There has been a trend in recent writing on late medieval sexuality to take very seriously the admonitions of the anti-sexual rigorists against carnal love within marriage and their absolute horror at fornication outside of marriage. These strictures, however, do not seem to have limited the actual indulgence in sexual relations between men and women.
Sexuality was a normal part of life, along with eating and defecation. Everyone knew that the priests were trained to hear or even elicit accounts of sexual misbehavior in confession. That did not restrict everyday behavior. Intercourse was engaged in freely as it is today, even though contraception of any kind was practiced only by a very small minority of the population.
John of Gaunt was a strong case in point. He seems to have fully satisfied himself sexually, if not with wives then with mistresses. There were things that frustrated him on the battlefield, in politics, or in trying to control rebellious peasants, but all evidence indicates that he lived a quite free and healthy sexual life. Sexual repression was not his problem. Perhaps Gaunt varied from the norm only in being very generous to his bastard children, whereas other male aristocracts often neglected theirs.

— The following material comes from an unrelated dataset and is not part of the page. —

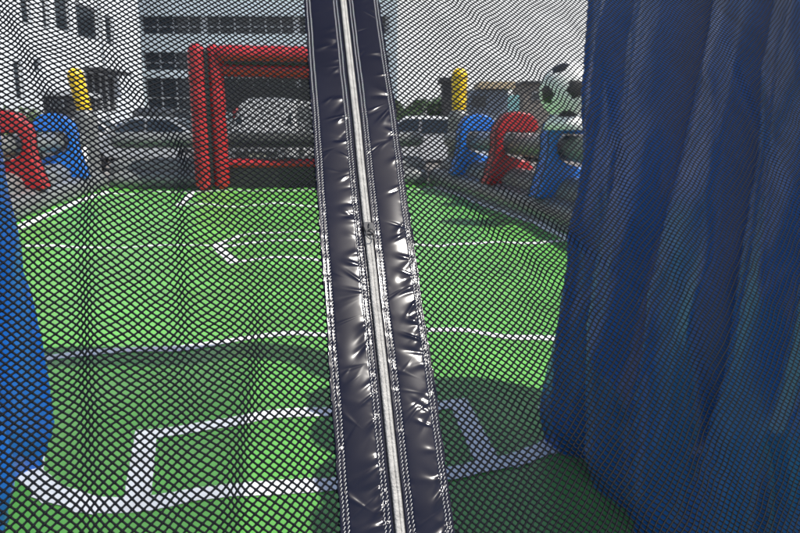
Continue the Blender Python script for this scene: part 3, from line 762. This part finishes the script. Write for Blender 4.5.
# ============================================================ CARS
def make_car(label, m, kind='car'):
    t = thing('parked_van' if kind == 'van' else 'parked_car', label, kind, (0, 0, 0), 0, 'vehicles parked beyond the pitch')
    if kind == 'van':
        L, W, Hh = 4.9, 1.85, 1.95
        prof = [(-2.45, .35), (-2.45, .95), (-2.40, 1.75), (-2.2, 1.93), (1.0, 1.95), (1.25, 1.85), (1.75, 1.18), (2.3, 1.02), (2.45, .8), (2.45, .35)]
    else:
        L, W, Hh = 4.3, 1.75, 1.45
        prof = [(-2.12, .35), (-2.15, .75), (-2.05, .98), (-1.55, 1.02), (-1.0, 1.40), (-.6, 1.46), (.25, 1.46), (.95, .99), (1.75, .88), (2.1, .72), (2.15, .35)]
    # loft: lower body full width, shoulders in at the roof
    belt = .98 if kind != 'van' else 1.12
    V = []; n = len(prof)
    ys = [-1, -.94, -.6, 0, .6, .94, 1]
    for y in ys:
        for (x, z) in prof:
            k = max(0, (z - belt) / (Hh - belt)); hw = W / 2 * (1 - .20 * k)
            zz = z - (.05 * abs(y) ** 6 if z > .5 else 0); xx = x * (1 - .03 * abs(y) ** 4)
            V.append((xx, y * hw, zz))
    Fc = []
    for j in range(len(ys) - 1):
        for i in range(n):
            Fc.append([j * n + i, j * n + (i + 1) % n, (j + 1) * n + (i + 1) % n, (j + 1) * n + i])
    Fc += [list(range(n))[::-1], [(len(ys) - 1) * n + i for i in range(n)]]
    b = obj('body', V, Fc, m, t); bevel(b, .05, 3)
    # windows, set proud of the body by a few mm
    def quad(pts, name, mm, par):
        c = sum((Vector(p) for p in pts), Vector()) / len(pts)
        nrm = (Vector(pts[1]) - Vector(pts[0])).cross(Vector(pts[2]) - Vector(pts[0])).normalized()
        V = [Vector(p) + nrm * .012 for p in pts] + [Vector(p) - nrm * .02 for p in pts]; k = len(pts)
        return obj(name, V, [list(range(k)), [2 * k - 1 - i for i in range(k)]] + [[i, k + i, k + (i + 1) % k, (i + 1) % k] for i in range(k)], mm, par)
    def side_y(z): return W / 2 * (1 - .20 * max(0, (z - belt) / (Hh - belt)))
    if kind == 'van': sides = [[(-.2, 1.2), (1.45, 1.2), (1.05, 1.72), (-.2, 1.72)], [(-2.2, 1.2), (-.3, 1.2), (-.3, 1.72), (-2.2, 1.72)]]; ws = (1.66, 1.26, 1.18, 1.82); rw = (-2.43, 1.2, -2.405, 1.7)
    else: sides = [[(-.15, 1.02), (.80, 1.02), (.25, 1.37), (-.15, 1.38)], [(-1.35, 1.03), (-.22, 1.02), (-.22, 1.38), (-.85, 1.36)]]; ws = (.90, 1.03, .33, 1.41); rw = (-1.50, 1.06, -1.06, 1.37)
    for s in (-1, 1):
        for sh in sides:
            pts = [(x, s * (side_y(z) + .004), z) for x, z in sh]
            quad(pts if s < 0 else pts[::-1], 'window', M['glass'], b)
    for (x0, z0, x1, z1), nm, fw in ((ws, 'windscreen', 1), (rw, 'rear_window', -1)):
        a, c = side_y(z0) * .86, side_y(z1) * .86
        pts = [(x0, -a, z0), (x0, a, z0), (x1, c, z1), (x1, -c, z1)]
        quad(pts if fw > 0 else pts[::-1], nm, M['glass'], b)
    for x in (-1.32, 1.32):
        for s in (-1, 1):
            yy = s * (W / 2 - .10); R = .32
            ty = MB().tube([(x, yy - .11, R), (x, yy - .08, R), (x, yy + .08, R), (x, yy + .11, R)], lambda q_: .32 if .2 < q_ < .8 else .29, 24).build('wheel', M['tyre'], t, True)
            MB().tube([(x, yy + s * .10, R), (x, yy + s * .125, R)], .20, 16).build('rim', M['rim'], ty)
    for s in (-1, 1):
        MB().box((L / 2 - .06, s * W * .36, .70), (.12, .34, .15)).build('headlight', M['lamp'], t)
        MB().box((-L / 2 + .05, s * W * .40, .82), (.12, .22, .20)).build('tail_light', M['lampr'], t)
        MB().box((.72 if kind != 'van' else 1.3, s * (W / 2 + .07), 1.05 if kind != 'van' else 1.25), (.12, .18, .13)).build('mirror', m, t)
    MB().box((L / 2 + .005, 0, .48), (.05, W * .6, .18)).build('grille', M['dark'], t)
    MB().box((L / 2 + .035, 0, .46), (.015, .5, .11)).build('number_plate', M['plate'], t)
    MB().box((-L / 2 - .01, 0, .62), (.03, .5, .11)).build('number_plate', M['plate'], t)
    for s in (-1, 1): MB().box((-.18, s * (W / 2 - .001), .68), (.012, .012, .6)).build('door_seam', M['dark'], b)
    return t
def place(t, px, D, rz): 
    p = at(px, 112, D); t.location = (p.x, p.y, GZ); t.rotation_euler = (0, 0, rz); t.scale = (1.32, 1.32, 1.36); return t
place(make_car('white van facing the pitch, seen through the goal behind the black post', M['carw'], 'van'), 279, 27.5, rad(-95))
place(make_car('white hatchback parked side on, right of the van seen through the goal', M['carw']), 345, 31, rad(172))
place(make_car('silver car parked behind the back wall just left of the goal', M['cars']), 150, 27, rad(176))
place(make_car('white car parked between the left yellow column and the silver car', M['carw']), 92, 34, rad(8))
place(make_car('small dark blue car far off by the pale office block', M['carb']), 142, 50, rad(10))
place(make_car('white car parked just right of the zip, before the dark trees', M['carw']), 418, 25.5, rad(170))
place(make_car('tall black van parked in the shade left of the goal', M['card'], 'van'), 166, 41, rad(95))
place(make_car('dark car parked behind the white car right of the zip', M['card']), 437, 33, rad(12))
place(make_car('silver car parked at the far right behind the red post', M['cars']), 500, 34, rad(5))

# ============================================================ PLANTS
def leaves(name, blobs, n, size, m, parent, seed):
    q = random.Random(seed); V = []; Fc = []
    for i in range(n):
        c, R = q.choice(blobs)
        d = Vector((q.gauss(0, 1), q.gauss(0, 1), q.gauss(0, 1))).normalized() * R * (q.random() ** .4)
        p = Vector(c) + Vector((d.x, d.y, d.z * .8))
        a = Vector((q.gauss(0, 1), q.gauss(0, 1), q.gauss(0, 1))).normalized(); b = a.orthogonal().normalized(); s = size * q.uniform(.6, 1.4)
        k = len(V); V += [p - a * s, p + b * s * .45, p + a * s, p - b * s * .45]; Fc.append([k, k + 1, k + 2, k + 3])
    return obj(name, V, Fc, m, parent)
def tree(px, D, ytop, wpx, label, seed, m='leaf', name='tree'):
    p = at(px, 112, D); p.z = GZ; t = thing(name, label, 'tree' if name == 'tree' else 'bush', p, 0, 'trees and bushes beyond the pitch')
    Ht = at(px, ytop, D).z - GZ; W = wpx / F * D; q = random.Random(seed)
    if name == 'tree':
        tr = MB(); tr.tube([(0, 0, 0), (.05, 0, Ht * .3), (-.05, .05, Ht * .55)], lambda s: .16 - .08 * s, 10)
        for k in range(5):
            a = q.uniform(0, 6.28); tr.tube([(0, 0, Ht * (.3 + .05 * k)), (math.cos(a) * W * .2, math.sin(a) * W * .2, Ht * .6), (math.cos(a) * W * .36, math.sin(a) * W * .36, Ht * .8)], lambda s: .07 - .05 * s, 6)
        tr.build('trunk', M['bark'], t, True)
        bl = [((q.uniform(-.36, .36) * W, q.uniform(-.3, .3) * W, Ht * q.uniform(.42, .82)), q.uniform(.12, .22) * max(W, Ht * .7)) for _ in range(11)]
    else:
        bl = [((q.uniform(-.4, .4) * W, q.uniform(-.2, .2) * W, Ht * q.uniform(.2, .7)), q.uniform(.2, .32) * Ht) for _ in range(10)]
    leaves('crown', bl, 5200, .09 if D < 45 else .13, M[m], t, seed)
tree(396, 46, 90, 60, 'dark tree just right of the zip above the parked cars', 1)
tree(426, 47, 97, 56, 'low dark tree between the zip and the yellow column', 2)
tree(448, 58, 96, 36, 'small dark tree behind the narrow grey cabin', 5)
tree(14, 30, 99, 34, 'pale green bush above the red post at the far left', 4, 'leaf2', 'bush')

# kerb and bay lines of the car park
kb = MB(); kb.box((0, 21.6, GZ + .06), (60, .25, .13)); struct(kb.build('kerb', M['kerb']))
ln = MB()
for k in range(-8, 9): ln.add([(k * 2.6 - 3, 24.5, GZ), (k * 2.6 - 2.9, 24.5, GZ), (k * 2.6 - 2.9, 29.3, GZ), (k * 2.6 - 3, 29.3, GZ)], [[0, 1, 2, 3]])
struct(ln.build('parking_lines', M['line']))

It is necessary to stress Gaunt’s free sexual behavior not only to round out our picture of the man, but to countervail recent views of the later Middle Ages as a dark time of sexual repression. Citing medieval confessors’ manuals on sexual relations proves nothing. You could find similar rigorous proscription of sex and incitement of guilt about it in confessors’ manuals today. The moral regimen priests were urged to impose upon the laity was no more significant in Gaunt’s time than today.